Obwohl durch die schrittweise Sanierung der Wohnungen zwei Jahre lang Baulärm zu ertragen war, sind die meisten Altmieter geblieben. Die Mieten sind mit 3,80 Euro nettokalt im Hinterhaus sowie 4,20 Euro im Vorderhaus erstaunlich niedrig. Möglich ist dies, weil die Architekten versucht haben, bei der Sanierung unnötige Ausgaben zu vermeiden.
Verzichtet wurde allerdings darauf, die Mitspracherechte der Mieter, etwa bei der Auswahl neuer Mitbewohner, auch vertraglich abzusichern.
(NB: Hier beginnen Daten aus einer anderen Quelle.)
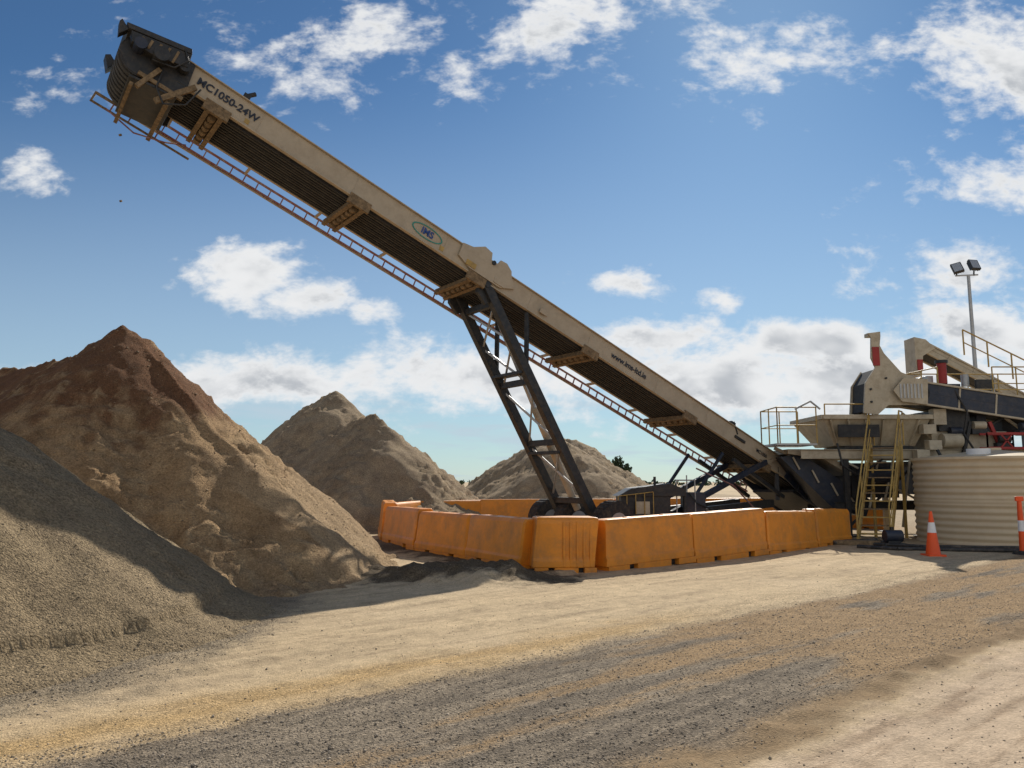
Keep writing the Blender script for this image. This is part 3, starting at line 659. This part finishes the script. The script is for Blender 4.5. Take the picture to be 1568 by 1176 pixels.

Sowohl zur Hausverwaltung als auch zum Eigentümer bestehe ein enges Vertrauensverhältnis. „Warum sollte der Eigentümer etwas verändern, solange es gut läuft?“, meint Breiter.
Ben Gundlach und Jürgen Breiter sind davon überzeugt, dass ihr Modell übertragbar ist. „Das kann auch bei anderen Mietshäusern funktionieren, setzt aber ein Umdenken voraus, weil sich Mieter und Verwaltung als Team begreifen müssen“, meint auch Jost Haberland von der Hausverwaltung. „Das Modell ist zwar zeitaufwändiger, der große Vorteil für uns sind aber zufriedene Mieter, die sich mit ihrer Wohnung identifizieren.“
Birgit Leiß
MieterMagazin 10/06
Vom leeren Haus zum Musterprojekt: In der Malplaquetstraße kommen die Mieter auch mal zum Spielen zusammen
Foto: privat
Kontakt und Infos: Wedding Windows,
Agentur für alltägliches Stadtleben,
Malplaquetstraße 13 a, 13347 Berlin,
Tel. 39827394,
www.wedding-windows.de,
info@wedding-windows.de
Baugruppenmodell
Wo es um Schaffung von Eigentum geht, liegt gemeinschaftliches Bauen und Wohnen im Trend. Insbesondere das Baugruppenmodell wird immer beliebter. Dabei schließen sich mehrere Bauherren zusammen und planen mit einem Architekten die Gestaltung ihrer Wohnung, des Gebäudes und der Freiflächen. Auch in der Bauphase sind sie aktiv beteiligt. Das senkt die Kosten und fördert eine aktive Nachbarschaft. Im Mietwohnungsbereich haben solche Modelle Seltenheitswert. Hauptargument der Eigentümer: Die Wohnungen müssen auch künftigen Mieter gefallen, daher könnten individuelle Wünsche bei Sanierung oder Neubau nicht mit einbezogen werden.